Aunque cause asombro y dada la cercanía con Taxisco, el pueblo del presidente Arévalo, hasta 1949, en Chiquimulilla no había servicio de energía eléctrica. En una que otra casa adquirieron refrigeradoras que producían frío, a base de llenar un depósito con gas y encender una mecha que mandaba el calor por un tubo. Ese aparato lo trajeron los chinos que tenían almacenes de todo. Gracias a eso podíamos saborear pequeños helados de leche con vainilla o comprar aguas frías.
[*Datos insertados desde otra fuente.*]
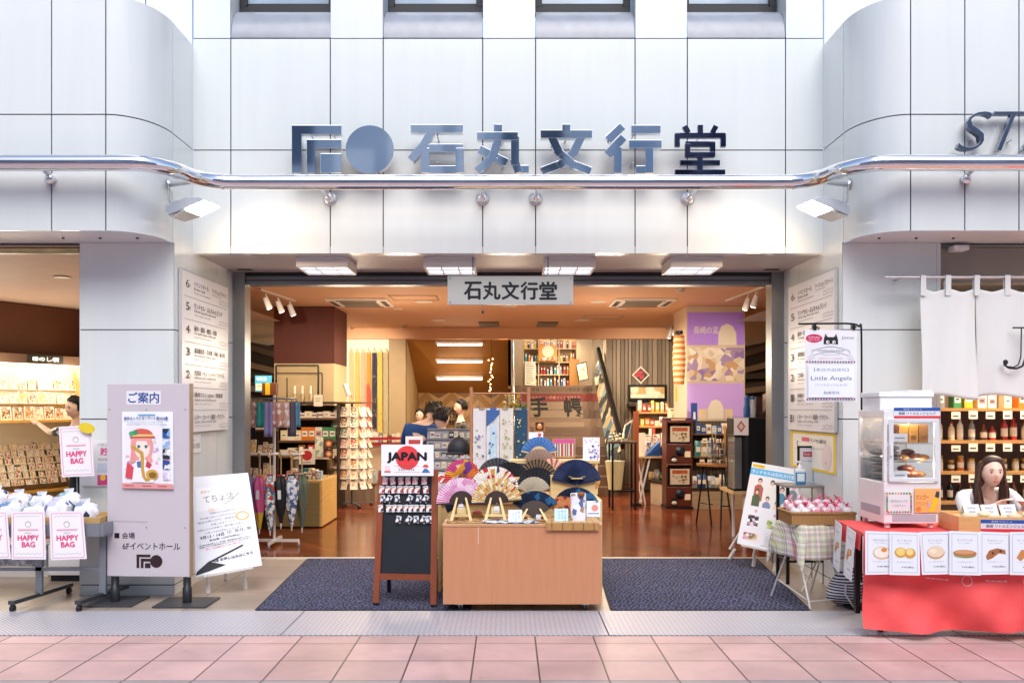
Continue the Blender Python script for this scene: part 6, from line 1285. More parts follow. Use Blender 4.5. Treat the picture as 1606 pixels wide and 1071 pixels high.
def fan_stand(px, py, Y, base, lab, s=1.0):
    c = P(px, py, Y); t = thing('fan_stand', lab, 'fan stand', (c.x, Y, base), 0, 'wooden fan stands'); m_ = wood('#e2c98c', .45, 'Z'); h = c.z - base
    for sx in (-1, 1): q = M(); xo = c.x + sx * .046 * s; q.prism([(xo + sx * .03 * s - .012, Y - .07, base), (xo + sx * .03 * s + .012, Y - .07, base), (xo - sx * .012 + .007, Y - .015, base + h + .045 * s), (xo - sx * .012 - .007, Y - .015, base + h + .045 * s)], (0, .02, 0), m_); part('front_leg', q, t)
    for sx in (-1, 1): q = M(); xo = c.x + sx * .05 * s; q.prism([(xo + .012, Y + .09, base), (xo - .012, Y + .09, base), (xo - .006, Y + .02, base + h * .9), (xo + .006, Y + .02, base + h * .9)], (0, .016, 0), m_); part('back_leg', q, t)
    q = M(); q.box(c.x - .062 * s, c.x + .062 * s, Y - .055, Y - .035, base + h * .22, base + h * .36, m_); part('cross_bar', q, t); q = M(); q.prism([(c.x - .034 * s, Y - .01, base + h * .3), (c.x + .034 * s, Y - .01, base + h * .3), (c.x + .034 * s, Y + .012, base + h * .95), (c.x - .034 * s, Y + .012, base + h * .95)], (0, .008, 0), m_); part('back_rest', q, t)
def f_(x, y): return 680 + x / 5.354, 660 + y / 5.354
def fs(px, r, Y): return r / 5.354 / 1400 * Y
FL = lambda pal, sc=30: printed(pal, sc, .6)
PINK = FL(['#dba6c4', '#e3b9d2', '#d698bc', '#ead0e0'], 22); YEL = FL(['#d9bf82', '#cfae68', '#e3cf9c', '#c9a45a'], 30); FLOR = FL(['#e8dcc4', '#efe6d4', '#c8503f', '#e8dcc4', '#efe6d4', '#6a5a8a', '#d89a4a', '#efe6d4'], 34)
WFL = FL(['#ece8e2', '#e8e4dc', '#ece8e2', '#c8323a', '#3a2f5a', '#ece8e2', '#d8a03a', '#ece8e2'], 20); KAL = FL(['#dd7a2a', '#d84a3a', '#e0a02f', '#c9467f', '#7a3f8a', '#e8d8c0', '#d8452f', '#d98a2f'], 15)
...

Para la feria, el frío lo proporcionaba no Gilberto Melgar, pues tenía una fábrica de hielo que funcionaba a la par de su trapiche que producía panela.
A mediados del año 49, siendo alcalde mi padre, Ovidio Villegas, la corporación decidió darle luz a la población, adquiriendo un gran motor de diésel que instalaron en el predio que estaba atrás de la Comandancia, donde hoy está el mercado. La inauguración fue todo un acontecimiento: el parque se adornó con bombillos de todos colores, se invitó a funcionarios del gobierno y se armó tremendo baile de gala con traje de casimir los hombres y con vestido largo las mujeres. Desde el quiosco que construyó el alcalde anterior, don Adolfo Montepeque, Mario Méndez, entonces alcalde de la ciudad, Manuel Galich y otros funcionarios, dijeron sus discursos y no recuerdo quién subió la palanca para que todo el pueblo se iluminara. A lo lejos se oía el ruido de la planta, que encendía y apagaba don Guayo, de las 6 de la tarde a las 10 de la noche. Por cierto que la gente le puso el apodo de «Guayo Planta». Costó mucho llegar a ese momento en que se hizo la luz. El tiempo, en palabras de don Ramón A. Salazar, seguía siendo viejo y atrasado. La escasa agua potable que surtía al pueblo no era domiciliar, sino que había chorros en algunas esquinas de los barrios para ir con el cántaro a surtirse de agua. Para lavar ropa o bañarse lo más práctico era ir al río Ixcatuna. Claro que el diésel costaba centavos, pero conseguir esos centavos también costaba. Todo es relativo. Se sabía que en la finca El Prado, de don Rosalío Herrarte, con un pequeño río que venía de las faldas del Tecuamburro, se movía una sencilla turbina que le daba luz a la finca sin gastar en diésel. Por eso don Santiago Sam, un italiano que sabía de todo, especialmente de máquinas y tecnologías que ya se usaban en Europa, decía que el día que se aprovecharan todos los ríos encajonados entre las montañas, Guatemala se iba a iluminar en todos su confines. Lejos quedaría, entonces, la costumbre de poner en hornacinas los candiles de gas, las candelas de sebo acuachadas o las rajas de ocote, para dar alguna apariencia de iluminación. El tiempo seguía siendo viejo.
¿Por qué cuento todo esto? Porque no entiendo esa vaina de oponerse a la construcción de hidroeléctricas u otras fuentes de energía que nos liberen de la creciente factura petrolera. Sólo en el paso de Sinacantán, en donde el río de Los Esclavos va profundo y a donde nos íbamos a bañar con el licenciado Héctor Pineda Yaeggi, se podría construir una segunda planta. Y si se previenen los daños que causarían las inundaciones y cuidando el entorno ecológico, nos liberaríamos en gran medida de esa carencia de energía que frena el desarrollo, sin perder de vista el beneficio obligado de esas explotaciones para las comunidades aledañas, a efecto de que cualquier adelanto sea en bien de toda la sociedad. Por eso siempre me recuerdo del lema político del coronel Paiz Novales, cuando en su propaganda presidencial, decía: «No permitamos que el agua de los ríos se pierda en el mar». ¡Tanto río y tanta agua de la Costa Grande que se pierde en el mar!